なかなか製品として実現することがなさそうなAppleの特許、いや、どこかでひっそりと活用されているのかもしれないけど。今回の特許は「マップ」のスクリーンリーダー対応ということで、少しは実現性あるのかな?
情報がぼんやりしているので初めはピンとこなかったが、ポイントはタッチを用いて周辺空間を探索する、という技術だろうか。確かにVoiceoverを使う視覚障害者にとってマップは基本滝に「点」の情報なので、二次元マップで得られるような「全体を俯瞰」した空間情報がタッチや音声で的確に得られるのなら、かなり画期的なものになりそうではある。点と点を結ぶ空間に、どのような風景が広がっているのか。それがわかるようになれば、視覚障害者のお出かけも、もっと充実することだろう。ちなみに筆者の脳内マップで情報が無い空間は、まるでバブル経済末期のように「空き地」となっていて、ちょっと寂しい……。

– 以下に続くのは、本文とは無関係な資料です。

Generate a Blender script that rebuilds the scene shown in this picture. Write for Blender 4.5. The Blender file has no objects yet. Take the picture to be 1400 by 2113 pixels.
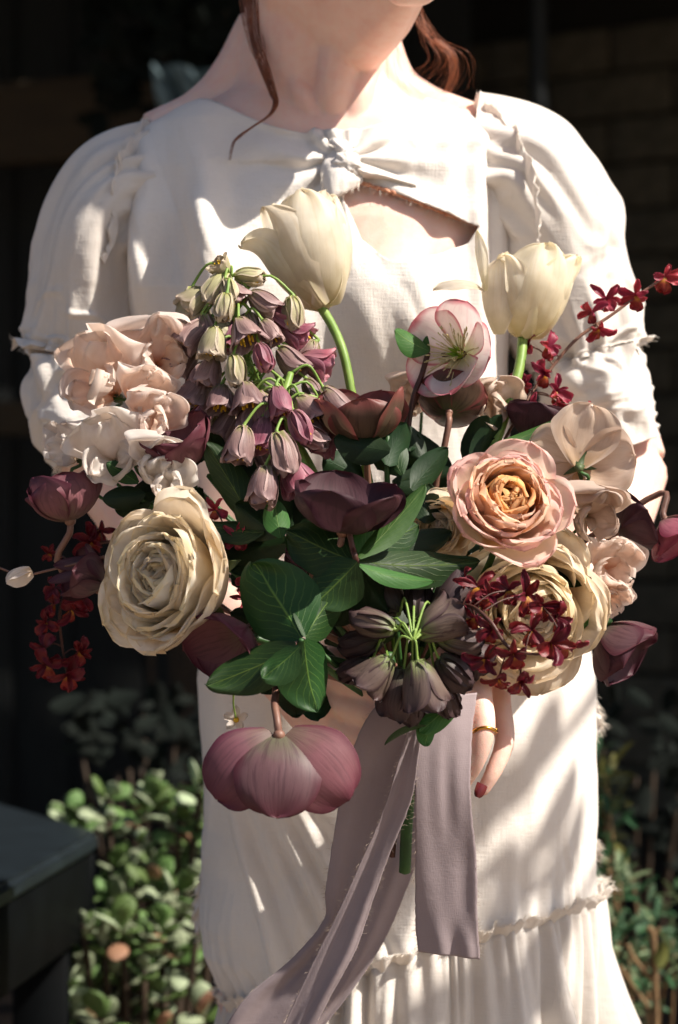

※以下は「Apple wants to make its Maps app more accessible for visually impaired users ― Apple World Today」をざっくり翻訳したものです。
Appleは「マップ」を視覚障害者にもアクセシブルにしたい(らしい)
By Dennis Sellers
Appleは、同社の「マップ」を視覚障害者でも便利に使えるようなアクセシブルなアプリにしたいと考えている。ハイテクの巨人は「touch-based exploration of maps for screen reader users.(スクリーンリーダーユーザー向けのタッチ操作ベースの地図探索)」の特許(番号 10,330,490)を申請した。
この特許は、ビジュアル機能を用いない電子端末に、対話型マップを提供することで、視覚障害のあるユーザがマップにアクセスできるようにする。
マップは端末の現在位置、またはユーザによって入力された位置に基づいて地図を探索する。近くにある興味を持った道路や場所、または出発地から到着地までのルートは、音声出力によって識別することができる。そしてユーザーは電子機器の画面にタッチすることで、近所周辺のおおよその空間を探索できるという。
また、ユーザはルートに沿って移動しているときやルートから外れたとき、さらに交差点や興味のある場所に近づいているとき、地形が変化しているときに、アラートを受けることができる。
Appleによると、これにより視覚に障害を持つユーザーでも、不慣れな環境を実際に探索することなく、都市レベルの空間関係を習得することができるようになるとのことだ。
特許出願書類の中でAppleはこのように述べている。
マップアプリによってユーザーは、未知の土地について知り、それに適応することができる。たとえば、道路の相対位置を視覚的に表すマップを使用すれば、出発地から到着地までの移動ルートを決めたり、ユーザにとって関心のある場所を見つけ、そこへ移動し、その場所へたどり着くことができる。
だが、マップは一般的には二次元のビジュアルを用いており、そのため視覚障害のあるユーザが得られる情報は限られている。加えて意識的に探していない情報に関しては、情報へのアクセスはさらに制限される。例えば指定された出発地点から到着地までのルートを案内することはできても、それ以外の関心のあるかもしれない領域内の全体的な空間関係を簡潔に伝えることは難しい。視覚障害者は、未知の領域の道路や場所についての全体的な理解を得ることが困難または不可能なため、新しい環境の中で迷ったり混乱を感じてしまう。
Appleはこれを変えようとしている。
※もちろん、Appleは米国特許商標庁から多くの特許を出願し認められているが、その多くは、日の目を見ない発明である。実際の製品でどの特許が実現するかは決してわからない。